Airwars director Emily Tripp said that while previous wars in Gaza also saw multiple members of single families being killed in airstrikes, they were noticing that it seemed to be happening in most of the incidents they examined now.
Tripp said the number of names they were having to verify when examining incidents was much larger, to the extent that it has made the documenting of cases a longer process.
She added that it was partly due to Gaza’s urban geography, with people living in multigenerational tower-blocks and having to group together because there are so few safe places to go.
“This is anecdotal, but we were hearing that families are now really trying to stay together because, in some ways, they want to die together,” said Tripp.
She said the air campaign by Israel also appeared to be different, with increased intensity and a high number of munitions being dropped in civilian areas.
Airwars researchers came across more than 100 names of people thought killed by a recent strike in Jabalia camp, where Israel claimed it was targeting a single Hamas commander, she said.
Tripp said that Airwars has also heard that in many incidents there were no warning strikes, which the Israeli military has used in previous wars, that might have allowed civilians to escape. “Before, the warnings were such a feature of the conflict but within the first couple of weeks, that seemed to really kind of go out the window,” she said.
Ahmed Alnaouq, the co-founder of Palestinian writers’ group We Are Not Numbers, lost 21 members of his family on 22 October – his father, two brothers, three sisters, 14 nieces and nephews, and a cousin. The cousin’s wife and only daughter were killed in another airstrike last week.
With communications difficult because of unreliable internet access and electricity, Alnaouq had relied on getting information from his family through their WhatsApp group. He was the last person to send a message to that group, asking about them – a reply never came.
“My family is gone. There’s only two sisters left and they are struggling,” he said.
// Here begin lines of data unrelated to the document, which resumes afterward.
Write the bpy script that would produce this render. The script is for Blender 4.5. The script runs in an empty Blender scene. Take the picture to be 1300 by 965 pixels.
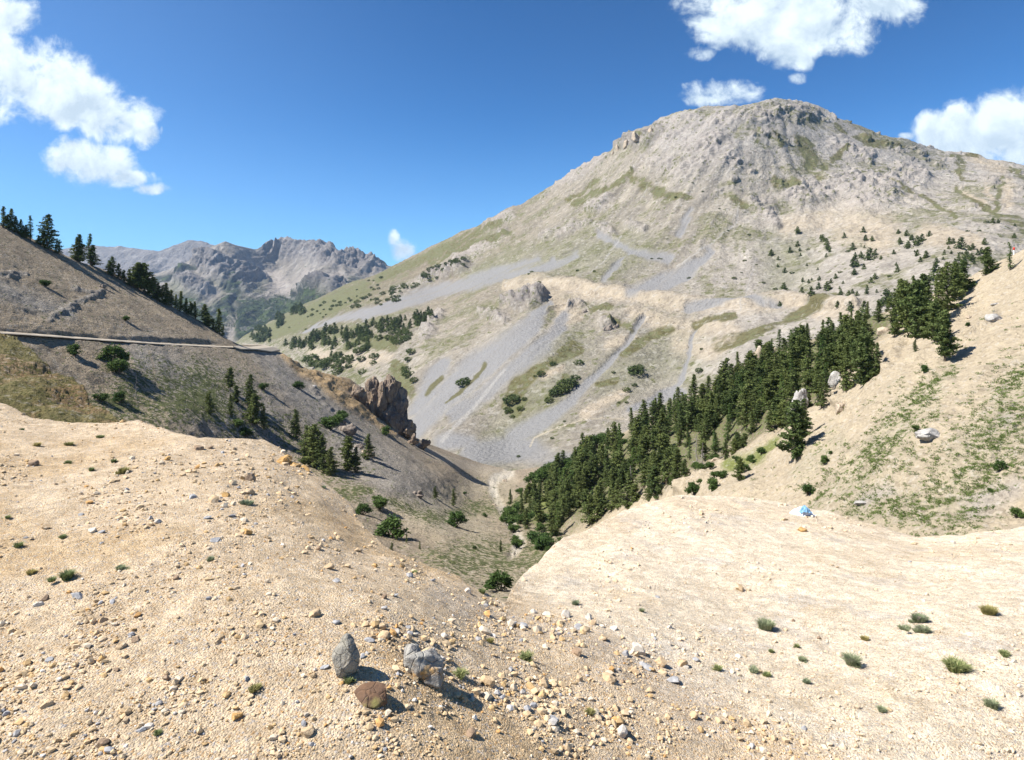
import bpy, math, random
import numpy as np
from mathutils import Vector
random.seed(7); rng = np.random.default_rng(7)
R = math.radians
# ------------------------------------------------------------------ camera, light, exposure
F, CX, HY = 847.0, 650.0, 400.0          # focal length / centre / horizon of the 1300 x 965 photograph
sc = bpy.context.scene; col = sc.collection
cam = bpy.data.cameras.new('camera'); camo = bpy.data.objects.new('camera', cam); col.objects.link(camo)
camo.location = (0, 0, 0); camo.rotation_euler = (R(90), 0, 0)
cam.sensor_width = 36; cam.lens = 36 * F / 1300; cam.shift_y = (HY - 482.5) / 1300
cam.clip_start = 0.1; cam.clip_end = 60000
sc.camera = camo
SUN_EL, SUN_AZ = 50.0, -98.0              # azimuth measured from +Y towards +X
sd = Vector((math.sin(R(SUN_AZ)) * math.cos(R(SUN_EL)), math.cos(R(SUN_AZ)) * math.cos(R(SUN_EL)), math.sin(R(SUN_EL))))
sl = bpy.data.lights.new('sun', 'SUN'); sl.energy = 5.0; sl.angle = R(0.55); sl.color = (1, 0.955, 0.88)
so = bpy.data.objects.new('sun', sl); col.objects.link(so); so.rotation_euler = sd.to_track_quat('Z', 'Y').to_euler()
so.location = (-50, 0, 80)
vs = sc.view_settings; vs.view_transform = 'Standard'; vs.look = 'None'; vs.gamma = 1; vs.exposure = 0.95
sc.display_settings.display_device = 'sRGB'
sc.cycles.max_bounces = 5; sc.cycles.diffuse_bounces = 2; sc.cycles.volume_bounces = 0

class NT:
    """tiny node helper"""
    def __init__(s, tree): s.t = tree; s.n = tree.nodes; s.l = tree.links
    def put(s, sock, v):
        if isinstance(v, bpy.types.NodeSocket): s.l.new(v, sock)
        elif isinstance(v, (tuple, list)) and len(v) == 3 and sock.type == 'RGBA': sock.default_value = (*v, 1)
        else: sock.default_value = v
    def math(s, op, a, b=0.0, c=0.0, clamp=False):
        m = s.n.new('ShaderNodeMath'); m.operation = op; m.use_clamp = clamp
        s.put(m.inputs[0], a); s.put(m.inputs[1], b); s.put(m.inputs[2], c); return m.outputs[0]
    def ramp(s, v, a, b, lo=0.0, hi=1.0):
        m = s.n.new('ShaderNodeMapRange'); m.interpolation_type = 'SMOOTHSTEP'
        s.put(m.inputs[0], v); m.inputs[1].default_value = a; m.inputs[2].default_value = b
        m.inputs[3].default_value = lo; m.inputs[4].default_value = hi; return m.outputs[0]
    def noise(s, vec, scale, detail=4, rough=0.55, dist=0.0):
        m = s.n.new('ShaderNodeTexNoise'); s.put(m.inputs['Vector'], vec)
        m.inputs['Scale'].default_value = scale; m.inputs['Detail'].default_value = detail
        m.inputs['Roughness'].default_value = rough; m.inputs['Distortion'].default_value = dist; return m.outputs[0]
    def vor(s, vec, scale, feat='F1', rnd=1.0, out=0):
        m = s.n.new('ShaderNodeTexVoronoi'); m.feature = feat; s.put(m.inputs['Vector'], vec)
        m.inputs['Scale'].default_value = scale; m.inputs['Randomness'].default_value = rnd; return m.outputs[out]
    def mix(s, f, a, b, mode='MIX'):
        m = s.n.new('ShaderNodeMix'); m.data_type = 'RGBA'; m.blend_type = mode
        s.put(m.inputs[0], f); s.put(m.inputs[6], a); s.put(m.inputs[7], b); return m.outputs[2]
    def scale(s, v, k):
        m = s.n.new('ShaderNodeVectorMath'); m.operation = 'MULTIPLY'; s.put(m.inputs[0], v); m.inputs[1].default_value = k; return m.outputs[0]
    def attr(s, name):
        a = s.n.new('ShaderNodeAttribute'); a.attribute_name = name; return a

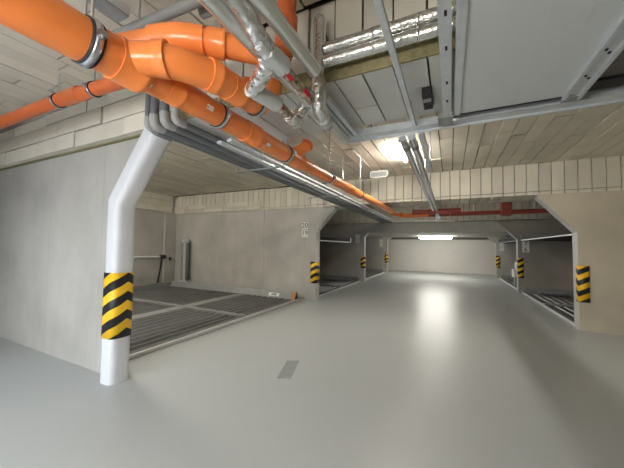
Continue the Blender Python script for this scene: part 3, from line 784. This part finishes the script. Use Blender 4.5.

Their family home was in Deir al-Balah, south of the Wadi Gaza point that Israel told Gazans to evacuate to, and usually accommodated seven people. It was only on that day that his sisters had brought their children to stay there, hoping that they would be safe together because it was in the middle of town, in a crowded area away from the frontier with Israel and the sea.
He accuses Israel of intentionally bombing civilians to force them out of Gaza, and says that western governments and the media should be doing more to stop it. “I think it is really a plan to displace all the Gazans to Sinai – this is what they are trying to do. This is their plan.
“They’re trying to kill as many people as possible so they intimidate the rest to leave Gaza,” said Alnaouq. “But I know that the Palestinians will never agree to leave their homes, even if they will be killed in their homes.
“I am still in the phase of denial. I can’t really understand that this actually happened. I’m in a state of disbelief that this is actually happening and that the world is allowing Israel to do this,” Alnaouq said.
“I struggle with many things – I can’t sleep at night. I’m always restless, I can’t stand still. I feel so sad.”